A atitude brasileira foi extremamente bem aceita pela comunidade internacional, já recebendo sinalizações de investimentos voluntários, como o do governo norueguês. "Esse esforço do Brasil merece total apoio e suporte internacional e representa grande progresso na gestão de recursos", afirmou Achim Steiner, presidente do Programa das Nações Unidas para o Meio Ambiente. Utopia?
Para representantes da sociedade civil presentes nas discussões em Bali, porém, a proposta brasileira está distante da realidade. "Na teoria, a proposta brasileira é muito boa, só que infelizmente acho difícil isso (o fundo voluntário) se refletir na prática", diz Mariano Cenamo, secretário executivo do Idesam (Instituto de Conservação e Desenvolvimento Sustentável do Amazonas). O receio de Mariano gira em torno da falta de garantia que o Brasil terá na captação dos recursos, uma vez que o país espera receber contribuições voluntárias posteriores aos esforços já investidos no combate ao desmatamento.
Christoph Balls, diretor da German Watch, ONG ambientalista alemã, por sua vez, acredita que doações voluntárias não serão eficazes a longo prazo. "Talvez o fundo funcione por um ou dois anos, mas para combate ao desmatamento é necessário uma política de longo prazo.
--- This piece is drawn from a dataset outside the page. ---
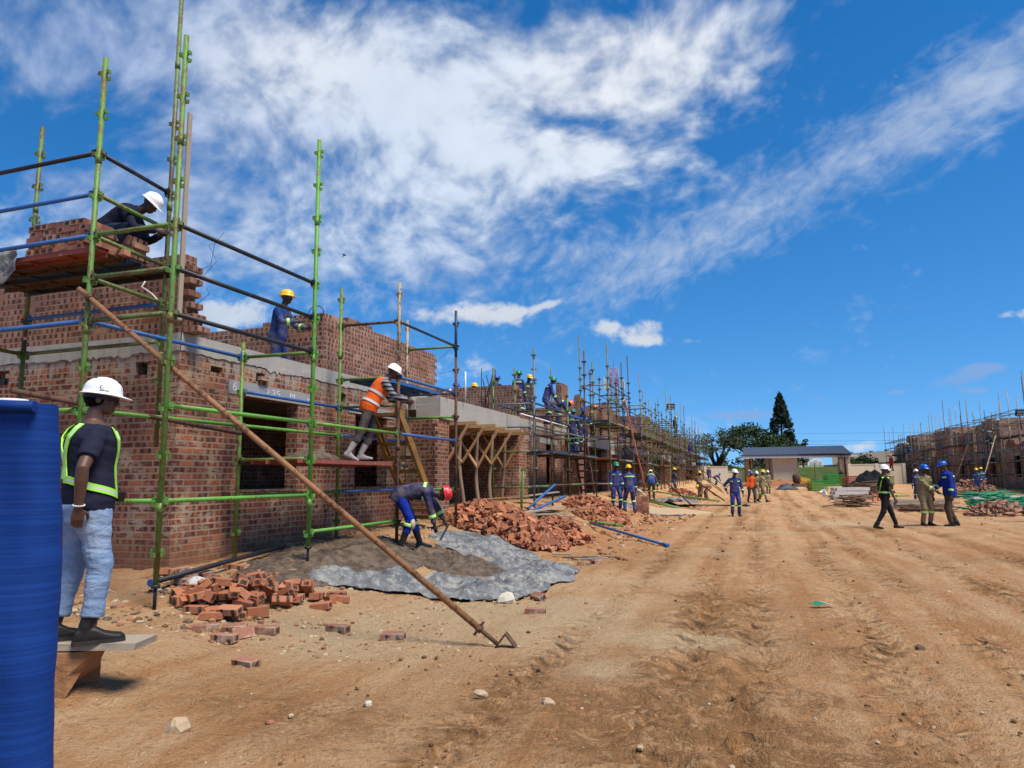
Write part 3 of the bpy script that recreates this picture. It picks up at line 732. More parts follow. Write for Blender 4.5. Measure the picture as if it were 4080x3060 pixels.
# heads behind the wall of the second house
ZS=3.53
person((-9.7,22.1,3.08),hdi(.9,.2),'worker in blue helmet behind the second wall, head just right of the scaffold pole',dict(hat='hblue'),dict(lean2=14),H=1.72,group=W2)
person((-9.0,22.2,3.05),hdi(.6,-.3),'worker in yellow helmet whose head shows between the reinforcement bars',dict(hat='yellow'),None,H=1.70,group=W2)
person((-8.22,22.3,3.30),hdi(.5,.8),'worker in blue helmet with sun cloth, shoulders rising above the second wall',dict(top='overall2',hat='hblue',bands=False),dict(lean2=18,hL=(-.45,.2,1.0)),H=1.74,group=W2)
person((-7.62,23.0,ZS),hdi(.5,.75),'worker in blue overall and green helmet half hidden behind the man in grey',dict(hat='hgreen'),None,H=1.70,group=W2)
person((-7.62,24.1,ZS),hdi(.55,-.5),'man in grey overall and yellow helmet standing upright on the slab edge',dict(top='greycl',bottom='greycl',hat='yellow',boots='gum'),dict(hp=14),H=1.70,det=1,group=W2)
person((-7.15,24.9,ZS),hdi(.85,.1),'worker in blue overall and green helmet standing at the slab edge, leaning forward',dict(hat='hgreen'),dict(lean=12,lean2=26,hp=22,hL=(-.16,.42,.86),hR=(.2,.40,.80)),H=1.74,det=1,group=W2)
person((-7.0,25.8,ZS),hdi(.9,.0),'worker in orange helmet bending double on the slab edge',dict(top='workblue',bottom='workblue',hat='horange'),dict(hip=(0,-.2,.80),lean=75,lean2=105,hp=60,hL=(-.15,.55,.3),hR=(.15,.55,.3)),H=1.74,group=W2)
person((-6.3,25.35,2.42),hdi(.6,.5),'worker in blue overall, teal helmet and red gloves standing on the scaffold board',dict(hat='teal',glove='redglove'),dict(hp=6,hL=(-.02,.42,1.12),hR=(.12,.42,1.10),eL=(-.6,-.4,-.8),eR=(.6,-.4,-.8)),H=1.62,det=1,group=W2)
person((-6.35,27.3,2.55),hdi(.2,-.8),'worker in blue overall and blue helmet on the ladder behind the red gloves',dict(top='workblue',bottom='workblue',hat='hblue'),dict(hp=16,hL=(-.3,.3,1.0),hR=(.3,.35,1.05)),H=1.74,det=1,group=W2)
# pair facing each other on the bank
person((-4.86,26.05,gh(-4.86,26.05)),hdi(.2,-.95),'worker in blue overall and teal helmet facing us, left of the two standing together',dict(hat='teal'),dict(fL=(-.15,0,.085,10,0),fR=(.15,0,.085,-10,0)),H=1.72,det=1)
person((-4.5,26.9,gh(-4.5,26.9)),hdi(-.05,1),'worker in blue overall and yellow helmet seen from behind beside the neat brick stack',dict(hat='yellow'),dict(fL=(-.19,0,.085,6,0),fR=(.19,0,.085,-6,0),hip=(0,0,.90)),H=1.80,det=1)
person((-5.0,36.6,gh(-5,36.6)),hdi(.15,.95),'stooping worker in blue jacket and white cap, back to the camera beside the bucket',dict(top='workblue',bottom='greycl',hat='white',boots='gum'),dict(hip=(0,-.12,.88),lean=38,lean2=58,hp=30,hL=(-.35,.42,.62),hR=(.35,.42,.62)),H=1.74,group='far workers on the left')
person((-4.9,46.3,gh(-4.9,46.3)),hdi(.95,-.2),'worker in dark blue overall and yellow helmet with folded arms between the raking props',dict(top='overall2',bottom='overall',hat='yellow'),dict(hL=(.10,.26,1.16),hR=(-.10,.28,1.14),eL=(-.8,-.1,-.5),eR=(.8,-.1,-.5)),H=1.68,group='far workers on the left')
FW='far workers on the left'
person((-3.45,48.0,gh(-3.45,48)),hdi(.3,-.9),'worker in dusty khaki and yellow helmet standing with hands together by brick rubble',dict(top='khaki2',bottom='khaki2',hat='yellow',boots='gum',bands=False),dict(hL=(.02,.28,.98),hR=(0,.30,.96)),H=1.80,group=FW)
person((-2.9,46.2,gh(-2.9,46.2)),hdi(-.95,-.1),'worker in dusty khaki and yellow helmet bending down to the bricks',dict(top='khaki2',bottom='khaki2',hat='yellow',bands=False),dict(hip=(0,-.2,.86),lean=78,lean2=104,hp=70,hL=(-.15,.5,.25),hR=(.15,.5,.25)),H=1.76,group=FW)
person((-4.7,80.0,gh(-4.7,80)+.25),hdi(.6,.6),'distant worker in blue and yellow helmet before the garden wall',dict(hat='yellow'),None,H=1.74,group=FW)
person((-4.0,80.5,gh(-4,80)+.2),hdi(.9,.0),'distant worker in blue bent forward before the garden wall',dict(hat='hblue'),dict(hip=(0,-.15,.85),lean=60,lean2=80,hL=(-.1,.5,.5),hR=(.1,.5,.5)),H=1.7,group=FW)
person((-.6,82.0,gh(-.6,82)),hdi(.8,-.4),'distant worker in khaki and orange-yellow helmet left of the gate column',dict(top='khaki2',bottom='khaki2',hat='yellow',bands=False),None,H=1.76,group=FW)
person((.25,83.0,gh(.2,83)),hdi(-.3,-.9),'distant worker in khaki with a red helmet by the gate column',dict(top='khaki2',bottom='khaki2',hat='hred',bands=False),None,H=1.72,group=FW)
person((-.1,80.5,gh(0,80)),hdi(.9,.1),'distant worker in orange vest bending near the gate column',dict(top='hivis',bottom='khaki2',hat='hred',bands=False),dict(hip=(0,-.15,.8),lean=70,lean2=95,hp=50,hL=(-.1,.5,.3),hR=(.1,.5,.3)),H=1.7,group=FW)
# the road
person((-.74,28.42,.04),hdi(-.12,-.98),'person in blue overall and white helmet standing alone in the middle of the road',dict(hat='white',skin='skin'),dict(hy=38,hp=2,hL=(-.30,.04,.86),hR=(.30,-.02,.95),eR=(.9,-.6,0),fL=(-.13,0,.085,8,0),fR=(.13,.02,.085,-8,0),eL=(-.6,-.8,0)),H=1.72,det=1)
person((-.22,42.8,.08),hdi(.1,-.97),'walker in orange jacket, grey trousers and blue helmet coming down the road',dict(top='hivis',bottom='greycl',hat='hblue',boots='gum',bands=False),dict(fL=(-.09,.22,.1,0,10),fR=(.1,-.24,.12,0,-20),hL=(-.27,-.05,.84),hR=(.27,.12,.84)),H=1.74,det=1)
person((.38,42.8,.08),hdi(.75,-.6),'walker in khaki overall and yellow helmet striding beside the orange jacket',dict(top='khaki',bottom='khaki',hat='yellow'),dict(fL=(-.09,-.28,.13,0,-24),fR=(.1,.26,.1,0,12),hL=(-.27,.16,.86),hR=(.3,-.22,.88)),H=1.78,det=1)
person((.1,47.6,.1),hdi(.1,-.97),'walker in khaki and white helmet hidden behind the orange jacket',dict(top='khaki',bottom='khaki',hat='white'),dict(fL=(-.09,.12,.085,0,0)),H=1.72)
person((.95,58.5,gh(.95,58.5)),hdi(.1,-.97),'walker in pale khaki and white helmet farther behind the striding pair',dict(top='khaki',bottom='khaki',hat='white'),None,H=1.74)
person((8.9,84.0,gh(8.9,84)),hdi(-.2,-.9),'distant man in dark clothes standing before the grass bank',dict(top='darkcl',bottom='darkcl',hat=None,bands=False),None,H=1.70)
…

E sem metas e compromissos, não acredito que haja garantia de sucesso", ressaltou Balls.
Nesta sexta-feira (14), último dia da conferência do Clima, espera-se a divulgação do documento final desta etapa de negociação, que vem sendo chamado de "Mapa do Caminho de Bali". Resta esperar qual será o melhor caminho a se seguir para conter a destruição das florestas, que não só contribue com o aquecimento global, como provoca o fim da biodiversidade do planeta, sua maior fonte de riqueza.